Pubblicato più di 10 anni faEdizione del 29 aprile 2014

Nell’ambito della mistica cristiana la presenza femminile è sempre stata rilevante. Basta ricordare i nomi di Angela da Foligno, Giuliana di Norwich, Hadewijch d’Anversa ma anche Matilde di Magdeburgo e Teresa D’Avila, per rendersi da subito conto che si tratta di una scena generosa dotata di splendore. Queste donne hanno fatto della propria esperienza spirituale una ricerca inesausta e sorprendente con decisive ricadute sulle pratiche quotidiane e sulla relazione con il divino.

La nuova edizione del libro di Luisa Muraro, Le amiche di Dio. Margherita e le altre (Orthotes, pp. 262, euro 17), a cura di Clara Jourdan e ampliata in appendice da un saggio di Blanca Garí, è il rilancio di una scommessa iniziata ormai oltre vent’anni fa.
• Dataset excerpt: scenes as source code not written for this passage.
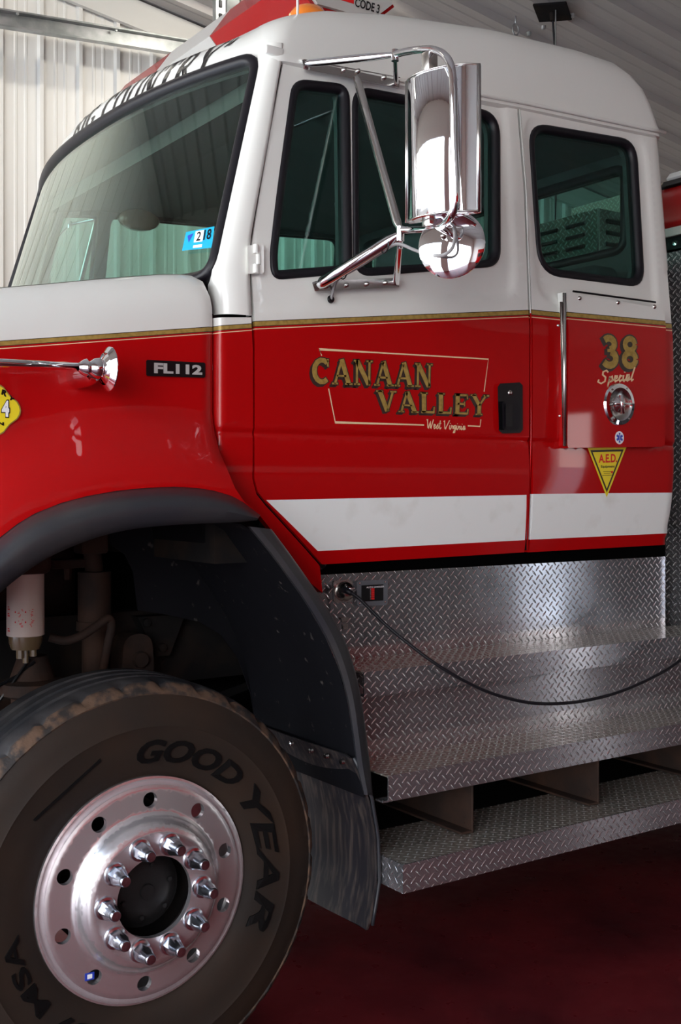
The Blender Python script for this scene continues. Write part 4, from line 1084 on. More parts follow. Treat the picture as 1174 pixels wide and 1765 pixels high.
# ---- badge, horn, decal on the hood side
def hs(px, py, off=0): return W(px, py, 3.0-off)
pb = [(252, 620), (353, 625), (354, 650), (253, 648)]
def plate(quad, off0, off1, surf, bev=None):
    a = [surf(x, y, off1) for x, y in quad]; b = [surf(x, y, off0) for x, y in quad]; n = len(a)
    return a+b, [tuple(range(n)), tuple(range(n, 2*n))[::-1]]+[(i, (i+1) % n, n+(i+1) % n, n+i) for i in range(n)]
bd = obj('badge', plate([(254, 620), (352, 625), (354, 627), (354, 649), (352, 651), (254, 648), (252, 646), (252, 622)], -.002, .008, hs), BLACK, hood, label='black FL112 badge with silver characters')
v, f, _ = text2d('FL112', .045, .0)
obj('badge_lettering', (quadmap(v, [(263, 625.5), (346, 630), (346, 646.5), (263, 643.5)], .010, lambda x, y: hs(x, y)), f), SILVER, bd)
YH = 2.87
rimc = W(187, 636, YH); t0 = W(147, 632, YH); tl = W(-120, 620, YH)
ax = (rimc-t0)
hn = empty('air_horn', rimc, hood); hn['label'] = 'long chrome air horn with flared bell on the hood side'
obj('trumpet_tube', tube([tl-(t0-tl)*.2, t0], [.011, .0105], 14), CHROME, hn, True)
pr = [(.0105, t0.x-.02), (.020, t0.x-.008), (.024, t0.x+.002), (.017, t0.x+.012), (.026, t0.x+.024), (.029, t0.x+.036), (.024, t0.x+.046), (.034, t0.x+.066), (.044, rimc.x-.012), (.056, rimc.x-.003), (.060, rimc.x), (.060, rimc.x+.003), (.052, rimc.x+.002), (.030, rimc.x-.015), (0, rimc.x-.03)]
obj('bell', lathe([(r_, h_-rimc.x) for r_, h_ in pr], rimc, 'x', 36), CHROME, hn, True, sharp=50)
q = W(150, 642, 2.93)
obj('mounting_foot', join(lathe([(0, -.05), (.022, -.048), (.03, -.02), (.034, .02), (.034, .075)], (q.x, q.y, q.z-.006), 'y', 20)), CHROME, hn, True, sharp=50)
# maltese cross decal
cx_, cy_ = W(-9, 706, 2.996).x, W(-9, 706, 2.996).z
def malt(rr, y):
    V = []
    for k in range(8):
        a = math.pi/4*k
        if k % 2 == 0:
            for da, q in ((-.36, .93), (-.18, .98), (0, 1.0), (.18, .98), (.36, .93)): V.append(Vector((cx_+math.cos(a+da)*rr*q, y, cy_+math.sin(a+da)*rr*q)))
        else: V.append(Vector((cx_+math.cos(a)*rr*.80, y, cy_+math.sin(a)*rr*.80)))
    return V, [tuple(range(len(V)))]
dec = obj('fire_company_decal', malt(.070, 2.9935), GOLD, hood, label='yellow maltese cross decal with a white 4, cut by the left frame edge')
obj('decal_field', malt(.066, 2.9925), YELLOW, dec)
def dtext(s, quad, m, off=.009, bold=.03, shear=0):
    v, f, _ = text2d(s, bold, shear); return obj('decal_lettering', (quadmap(v, quad, off, lambda x, y: hs(x, y)), f), m, dec)
dtext('4', [(0, 689), (16, 689), (16, 721), (0, 720)], BLACK, .0085, .09); dtext('4', [(1, 691), (14, 691), (14, 719), (1, 718)], WDEC, .0095, .05)
dtext('R', [(2, 671), (12, 675), (9, 685), (0, 680)], BLACK, .0095, .06); dtext('Y', [(15, 680), (24, 689), (20, 694), (12, 686)], BLACK, .0095, .06)
dtext('N', [(-5, 727), (5, 728), (5, 734), (-5, 733)], BLACK, .0095, .06)

# ---- diamond plate steps and panels
def dbox(x0, x1, y0, y1, z0, z1):
    V, Fc, UV = [], [], []
    b = box(x0, x1, y0, y1, z0, z1)
    for k, f in enumerate(b[1]):
        n = len(V)
        for i in f:
            p = b[0][i]; V.append(p); UV.append((p.x, p.y) if k < 2 else ((p.x, p.z) if k in (2, 4) else (p.y, p.z)))
        Fc.append((n, n+1, n+2, n+3))
    return V, Fc, UV
def dj(*bs):
    V, Fc, UV = [], [], []
    for b in bs:
        n = len(V); V += b[0]; Fc += [tuple(i+n for i in f) for f in b[1]]; UV += b[2]
    return V, Fc, UV
def dobj(name, d, m, parent, label=None): return obj(name, (d[0], d[1]), m, parent, uv=d[2], label=label)
XE = 4.9
X0 = 2.105
z1, z2, z3 = 1.079, .770, .520
p1 = dobj('kick_panel', dbox(2.06, 3.852, 3.20, 3.206, z1-.002, 1.376), DIA, truck, 'diamond plate panel under the doors')
s1 = dobj('step', dj(dbox(X0, XE, 2.96, 3.199, z1-.005, z1)), DIAD, truck, 'upper diamond plate step')
dobj('step_lip', dj(dbox(X0, XE, 2.956, 2.961, z1-.080, z1), dbox(X0, XE, 2.961, 2.99, z1-.080, z1-.075)), DIA, truck)
p2 = dobj('riser_panel', dbox(2.09, XE, 3.052, 3.058, z2-.002, z1-.006), DIA, truck, 'diamond plate riser between upper and middle steps')
s2 = dobj('step', dj(dbox(X0+.008, XE, 2.84, 3.051, z2-.005, z2)), DIAD, truck, 'middle diamond plate step')
dobj('step_lip', dj(dbox(X0+.008, XE, 2.836, 2.841, z2-.078, z2), dbox(X0-.01, XE, 2.841, 2.88, z2-.082, z2-.077)), DIA, truck)
s3 = dobj('step', dj(dbox(X0, XE, 2.75, 3.07, z3-.005, z3)), DIAD, truck, 'lowest diamond plate step, full width')
dobj('step_lip', dj(dbox(X0, XE, 2.746, 2.751, z3-.088, z3), dbox(X0-.004, X0, 2.746, 3.07, z3-.088, z3)), DIA, truck)
for x in (2.485, 3.085, 3.70):
    h = obj('step_hanger', join(bbox(x-.004, x+.004, 2.865, 3.45, z3+.002, z3+.20, .002, 1), bbox(x-.05, x, 2.865, 3.45, z3+.002, z3+.010, .002, 1), lathe([(0, -.004), (.012, -.003), (.013, 0)], (x-.004, 2.91, z3+.035), 'x', 10)), RUST, truck)
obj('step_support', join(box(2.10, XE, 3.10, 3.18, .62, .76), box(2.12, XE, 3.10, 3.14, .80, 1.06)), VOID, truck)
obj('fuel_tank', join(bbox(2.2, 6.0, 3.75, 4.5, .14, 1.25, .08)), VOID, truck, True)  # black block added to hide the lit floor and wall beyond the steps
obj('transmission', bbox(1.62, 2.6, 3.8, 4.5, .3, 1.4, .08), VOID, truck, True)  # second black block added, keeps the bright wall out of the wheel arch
# body behind the cab
BX, BZ = 3.95, 2.70
bdy = dobj('body_panel', dj(dbox(BX, 6.2, 3.10, 3.105, 1.08, BZ), dbox(BX, BX+.005, 3.105, 5.2, .85, BZ), dbox(BX, 6.2, 3.105, 5.2, BZ-.01, BZ)), DIA, truck, 'diamond plate body front behind the cab')
obj('body_core', box(BX+.03, 6.1, 3.13, 5.15, .9, BZ-.05), BLACK, truck)
# louvered diamond plate box seen through the rear side window
bx, by = W(1032, 359, 3.9).x, 3.9; bz = W(1032, 359, 3.9).z
lb = dobj('louvered_box', dj(dbox(bx, bx+.9, by, by+1.1, BZ+.001, bz)), DIAD, truck, 'diamond plate box with dark louvre slots')  # paler plate colour stands in for light on the box front
for row in range(6):
    z = bz-.045-row*.057
    for k in range(5): obj('louvre_slot', bbox(bx-.010, bx+.002, by+.09+k*.19, by+.22+k*.19, z-.022, z, .005, 2), BLACK, lb)
    for k in range(4): obj('louvre_slot', bbox(bx+.05+k*.21, bx+.20+k*.21, by-.010, by+.002, z-.022, z, .005, 2), BLACK, lb)
obj('corner_edge', box(bx-.006, bx+.002, by-.006, by+.004, BZ+.001, bz+.002), STEEL, lb)
dobj('storage_box', dj(dbox(5.3, 6.1, 4.4, 5.15, BZ+.001, 3.45)), DIAD, truck)
# ---- items on the kick panel
def kp(px, py, off=0): return W(px, py, 3.20-off)
q = kp(592, 1019)
ej = empty('shore_power_inlet', q, truck); ej['label'] = 'chrome shore power inlet cover with the cord plugged in'
obj('cover_plate', plate([(577, 1001), (603, 999), (608, 1003), (608, 1033), (604, 1037), (580, 1039), (576, 1036), (575, 1005)], 0, .006, kp), STEEL, ej)
obj('cover_dome', xf(lathe([(0, -.035), (.02, -.033), (.034, -.022), (.041, -.006), (.041, 0)], (0, 0, 0), 'y', 24), Matrix.Translation(q+Vector((0, -.005, 0))) @ Matrix.Diagonal((.85, 1, .85, 1))), STEEL, ej, True)
obj('spring_lid', join(tube([kp(596, 1008, .03), kp(601, 1015, .05), kp(612, 1014, .06)], .0035, 6), tube([kp(597, 1014, .03), kp(608, 1020, .06)], .0035, 6)), CHROME, ej, True)
ch = obj('charger_display', plate([(618, 1001), (666, 999), (669, 1002), (668, 1040), (665, 1043), (619, 1045), (616, 1042), (615, 1004)], 0, .014, kp), GREYP, truck, label='grey framed black AUTO CHARGER bar display')
obj('display_window', plate([(623, 1009), (661, 1007), (661, 1035), (623, 1037)], .013, .0155, kp), BLACK, ch)
v, f, _ = text2d('AUTO CHARGER', .02); obj('display_lettering', (quadmap(v, [(627, 1010.5), (657.5, 1008.8), (657.5, 1011.6), (627, 1013.3)], .0165, lambda x, y: kp(x, y)), f), WDEC, ch)
bars = [plate([(640, 1014+k*3.4), (645.5, 1013.8+k*3.4), (645.5, 1016.3+k*3.4), (640, 1016.5+k*3.4)], .0155, .017, kp) for k in range(6)]
ticks = [plate([(638, 1015+k*3.4), (639.3, 1015+k*3.4), (639.3, 1015.7+k*3.4), (638, 1015.7+k*3.4)], .0155, .0165, kp) for k in range(6)]
obj('display_bar', join(*bars), REDD, ch); obj('display_ticks', join(*ticks), WDEC, ch)
for x, y in ((619.5, 1005.5), (663.5, 1003.5), (619.5, 1040), (663.5, 1037.5)): obj('screw', lathe([(0, -.003), (.003, -.0025), (.004, 0)], kp(x, y, .014), 'y', 10), STEEL, ch)
obj('panel_latch', join(plate([(588, 1065), (600, 1064), (602, 1070), (590, 1072)], 0, .008, kp), plate([(592, 1076), (600, 1075), (600, 1084), (592, 1085)], 0, .006, kp)), STEEL, truck)
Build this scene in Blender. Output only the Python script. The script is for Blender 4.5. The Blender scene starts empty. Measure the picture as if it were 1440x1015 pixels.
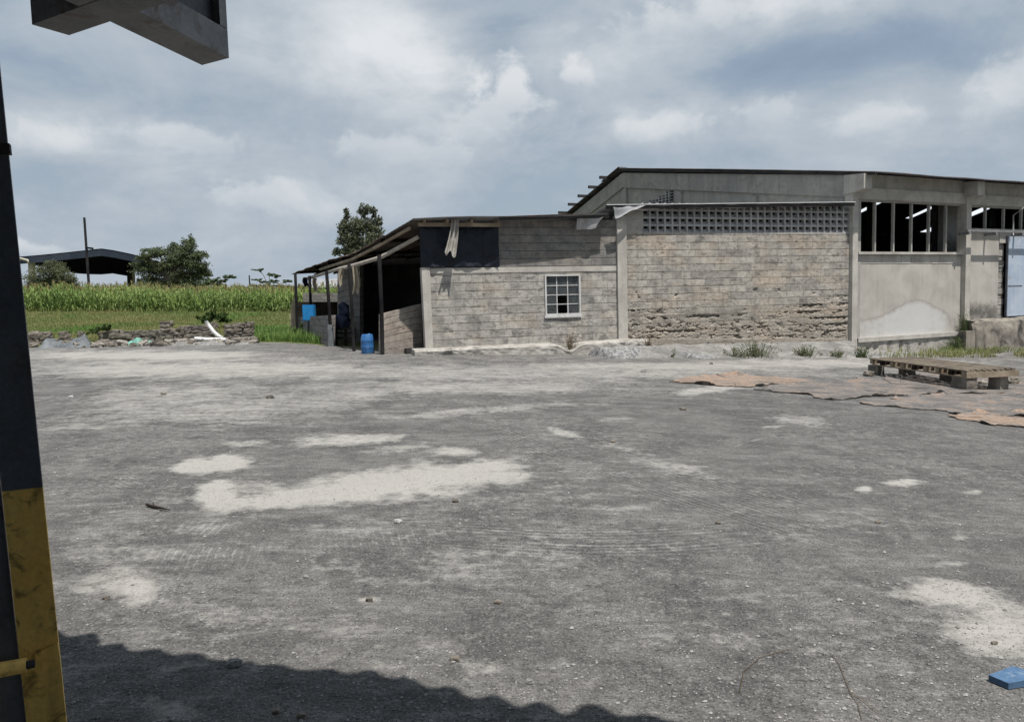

Si colloca in un corollario di testi e interventi pubblici precisi, alcuni dei quali apparsi anche nelle pagine di questo giornale dalla fine degli anni Ottanta. Da libri importanti come lo studio dedicato all’eresia femminista di Guglielma e Maifreda (1986), a Lingua materna scienza divina (1995) fino ad arrivare a Il Dio delle donne (2003), il punto è sempre anche politico, trattandosi di un’esperienza di differenza e dunque di un simbolico femminile che la sostanzia.

Le amiche di Dio attiene al grandioso affresco della mistica femminile europea vista come risorsa di libertà. Centrale nel volume di Muraro è Margherita Porete, beghina vissuta durante il regno di Filippo il Bello. Il suo percorso spirituale audace e fuori dal comune le costò l’accusa di eresia, procurandole infine la morte sul rogo il 1° giugno 1310 a Parigi, in place de Grève. Le parole contenute nel suo capolavoro Lo specchio delle anime semplici hanno circolato in Europa, seppure anonimamente, per sette lunghi secoli fino a quando nel 1965, grazie a Romana Guarnieri, al testo viene restituita la sua legittima autrice. Un mondo intero e decisivo si muove già dentro quelle parole che vanno a creare una vera e propria teologia in lingua materna. Questa teologia nata nel XIII secolo, su cui si concentra Muraro, è storia di uno scambio, un continuum che esorbita dal tradizionale rapporto dell’uomo con Dio.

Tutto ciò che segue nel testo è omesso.